5. Muzio Clementi (1752-1832)

Muzio Clementi
As the "Father of the Pianoforte," Clementi was a strong and vocal promoter of the piano. Clementi was a master of many musical trades including a performer, composer, publisher, teacher, arranger, and even instrument maker. He traveled extensively throughout Europe, collecting and publishing music manuscripts including those of Beethoven's and selling pianos. He also taught students that went on to teach great composers like Chopin and Mendelssohn. Clementi's most notable body of work includes his compositions for piano: Gradus ad Parnassum and three piano sonatas (op. 50).

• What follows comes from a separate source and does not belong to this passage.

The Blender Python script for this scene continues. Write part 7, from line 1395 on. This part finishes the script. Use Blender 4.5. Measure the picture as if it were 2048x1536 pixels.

6. Luigi Boccherini (1743-1805)

Luigi Boccherini

Luigi Boccherini lived during the same time as Haydn. In fact, their music is so closely related, musicologists often refer to Boccherini as the "wife of Haydn." Unfortunately, Bocchernini's music never surpassed the popularity of Haydn's and he sadly died in poverty. Like Haydn, Boccherini has a prolific collection of compositions, but his most notable works are his cello sonatas and concertos as well as his guitar quintets. However, his most popular and instantly recognizable classical piece of music is his famous Minuet from the string quintet Op. 13, no. 5 (view a YouTube video of the famous Minuet).

7. Carl Philipp Emanuel Bach (1714-1788)

Carl Philipp Emanuel Bach
The second of three sons born to the great composer, Johann Sebastian Bach, Carl Philipp Emanuel Bach (named in part to honor Georg Philpp Telemann, Bach Sr.'s friend and C.P.E. Bach's godfather), was highly revered by Mozart, Haydn, and Beethoven. C.P.E. Bach's most valuable contribution to the classical period (and the music world as a whole) was his publication, An Essay on the True Art of Playing Keyboard Instruments. It instantly became the definitive for piano technique. To this day, it is still largely taught throughout the world.

8. Ludwig van Beethoven (1770-1827)

Ludwig van Beethoven
Many view Beethoven as the bridge connecting the classical period to the romantic period. Beethoven only wrote nine symphonies. Compare that to Haydn and Mozart, who, combined, wrote over 150 symphonies. What makes Beethoven special was his successful attempt to break the mold of the highly structured and refined rules of classical period composition. His compositions, especially the famous Symphony No. 9, opened the flood gates of composing with emotional abandon.